W ubiegłym roku Komisja Regulacyjna w Warszawie rozstrzygająca wnioski o zwrot mienia, który przed II Wojną Światową należał i był wykorzystywany przez Gminy Żydowskie nakazała oddanie kamienicy przy ul. Senatorskiej 7 prawowitemu właścicielowi czyli Związkowi Gmin Wyznaniowych Żydowskich. Teraz „trwają” negocjacje pomiędzy miastem, a Fundacją Ochrony Dziedzictwa Żydowskiego – która formalnie jest właścicielem kamienicy – odnośnie ceny wykupu budynku przez Łomżę. Strona żydowska kamienice wycenia na około 230 tysięcy złotych, Urząd Miasta Łomży na 140 tysięcy, przy czym jak szacują urzędnicy 100 tysięcy stanowiły koszty utrzymania kamienicy przez ostatnie 60 lat. Prezydent chce za nią zapłacić tylko 40 tysięcy. Swoją propozycję przedstawił Fundacji na początku kwietnia. Na początku maja otrzymał odpowiedź: „obecnie prowadzimy analizy otrzymanego opracowania i konsultacje (...) celem opracowania stanowiska, po czym niezwłocznie skontaktuje się z Panem(...)”.

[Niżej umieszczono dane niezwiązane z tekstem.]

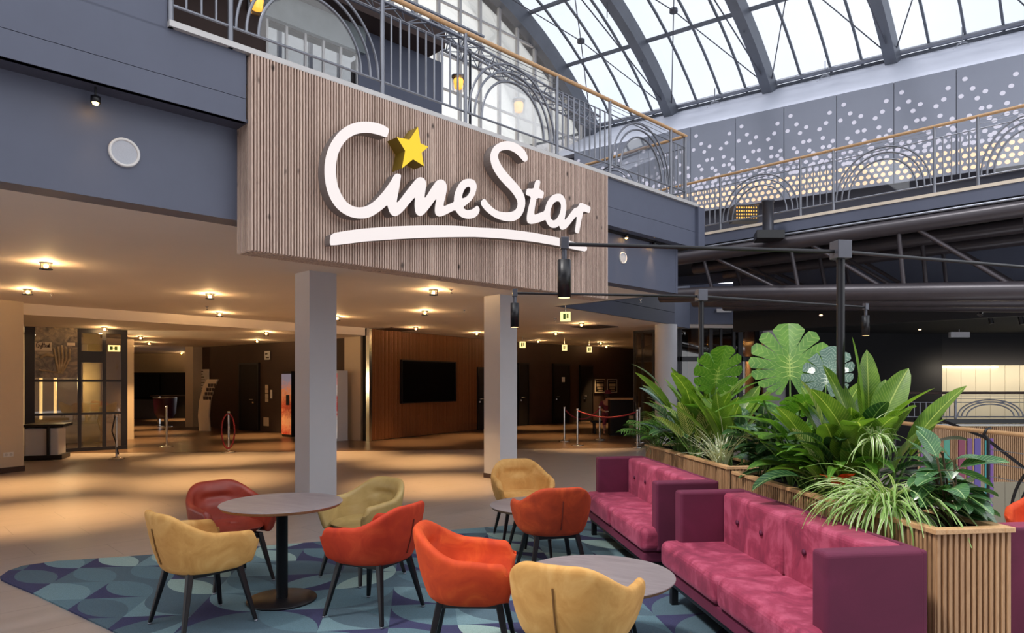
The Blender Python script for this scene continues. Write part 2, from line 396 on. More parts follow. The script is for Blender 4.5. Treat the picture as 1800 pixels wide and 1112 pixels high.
def chaikin(P,n=1):
    for _ in range(n):
        Q=[]
        for i in range(len(P)):
            a=P[i]; b=P[(i+1)%len(P)]
            Q+=[(a[0]*.75+b[0]*.25,a[1]*.75+b[1]*.25),(a[0]*.25+b[0]*.75,a[1]*.25+b[1]*.75)]
        P=Q
    return P
def letter(name,outs,label,cat,depth=.12,w=WF,mf='litwhite',ms='signside',smooth=1,group=None):
    loops=[[onface(*p,w) for p in (chaikin(o,smooth) if smooth else o)] for o in outs]
    cu=bpy.data.curves.new('t','CURVE'); cu.dimensions='2D'; cu.fill_mode='FRONT'
    for L in loops:
        sp=cu.splines.new('POLY'); sp.points.add(len(L)-1); sp.use_cyclic_u=True
        for i,q in enumerate(L): sp.points[i].co=(q[0],q[1],0,1)
    tmp=bpy.data.objects.new('t',cu); COL.objects.link(tmp)
    dg=bpy.context.evaluated_depsgraph_get(); me=tmp.evaluated_get(dg).to_mesh()
    vs=[(v.co.x,v.co.y) for v in me.vertices]; fs=[tuple(p.vertices) for p in me.polygons]; ns=[p.normal.z for p in me.polygons]
    tmp.evaluated_get(dg).to_mesh_clear(); bpy.data.objects.remove(tmp)
    c=loops[0]; root=empty(name,F(sum(q[0] for q in c)/len(c),w+depth,min(q[1] for q in c)))
    tag(root,label,cat,group)
    a=MB(); a.add([F(x,w,z) for x,z in vs],[f if nz<0 else tuple(reversed(f)) for f,nz in zip(fs,ns)])
    a.build('lit_face',M[mf],root)
    s=MB()
    for L in loops:
        n=len(L); s.add([F(x,w+.002,z) for x,z in L]+[F(x,w+depth,z) for x,z in L],[(i,(i+1)%n,n+(i+1)%n,n+i) for i in range(n)])
    s.build('return',M[ms],root)
    return root
letter('sign_lettering',[cine,ehole],'white lit joined script letters Cine on the timber box','lettering')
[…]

Mieszkańcy żydowskiej kamienicy w dalszym ciągu nie wiedzą co z nimi będzie. Do tej pory nie opłacają czynszu, bo nowy zarządca „na dzień dobry” zaproponował im podwyżkę o kilkadziesiąt procent, na którą się nie zgodzili. Ich protest spowodował, że miasto z Fundacją rozpoczęło rozmowy o odkupieniu budynku.
Większość z 25 wniosków, które do miasta ostatnio wpłynęły - zdaniem ratuszowych urzędników - ma bardzo słabe uzasadnienie, że mienie do którego się odnoszą należało kiedykolwiek do Gmin Żydowskich.